To be eligible to win prizes, participants must get their entry sheet stamped or initialed at each of the businesses and then drop the completed sheet off at the last business visited. Winners’ names will be drawn at the Chamber’s Antique Car and Truck Show, to be held Saturday, Dec. 1 at the parish fairgrounds.

“We want them to go into every business, but there are 14 chances to win a prize,” Crain said.

The Franklinton Chamber board elected to expand Shop at Home to a full campaign after last year’s Shop at Home Evening, where downtown businesses stayed open late one night, was rained out, Crain said.

“Last year we wanted to do it just within walking distance so you could park and just walk from one business to another that night,” she said. “It would have been successful if hadn’t rained so much, but people couldn’t walk.

“I saw several people who would drive up in front of a store and run in, and they’d have to run back to their car.
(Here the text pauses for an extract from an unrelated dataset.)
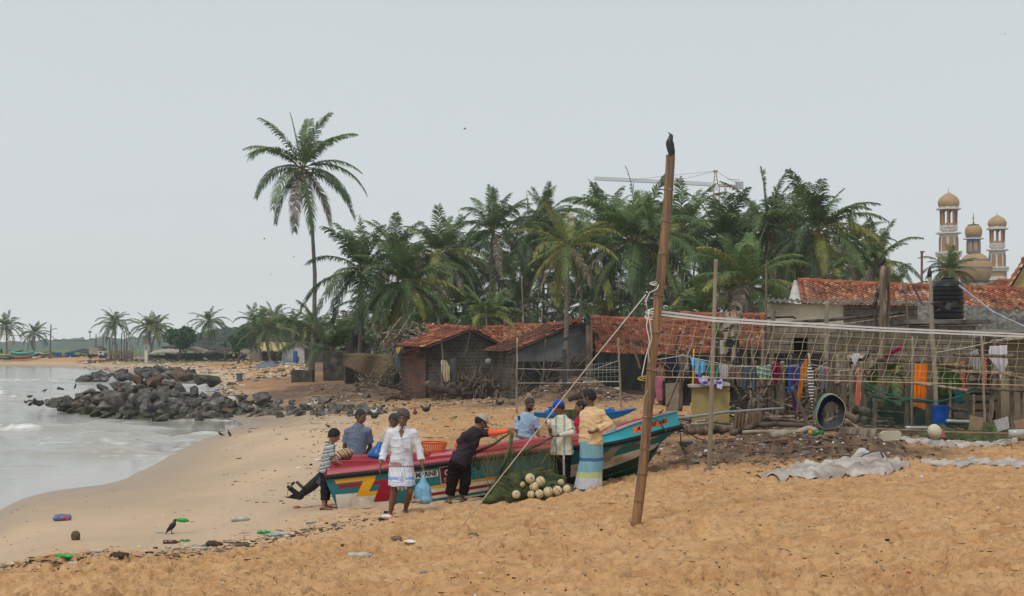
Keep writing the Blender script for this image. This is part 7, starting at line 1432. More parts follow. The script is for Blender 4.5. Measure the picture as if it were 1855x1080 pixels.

We were trying to just avoid the mistakes that we made last year with that, because you can’t count on the weather.”

Residents, Crain said, are encouraged to shop all over town during the two weeks of Shop at Home and visit each business. While parish citizens have become accustomed to doing their shopping in places like Covington or Mandeville, “there is actually a lot to buy locally if you go into the stores and see,” she said.

“We would like for people to come out and just shop locally first,” she said.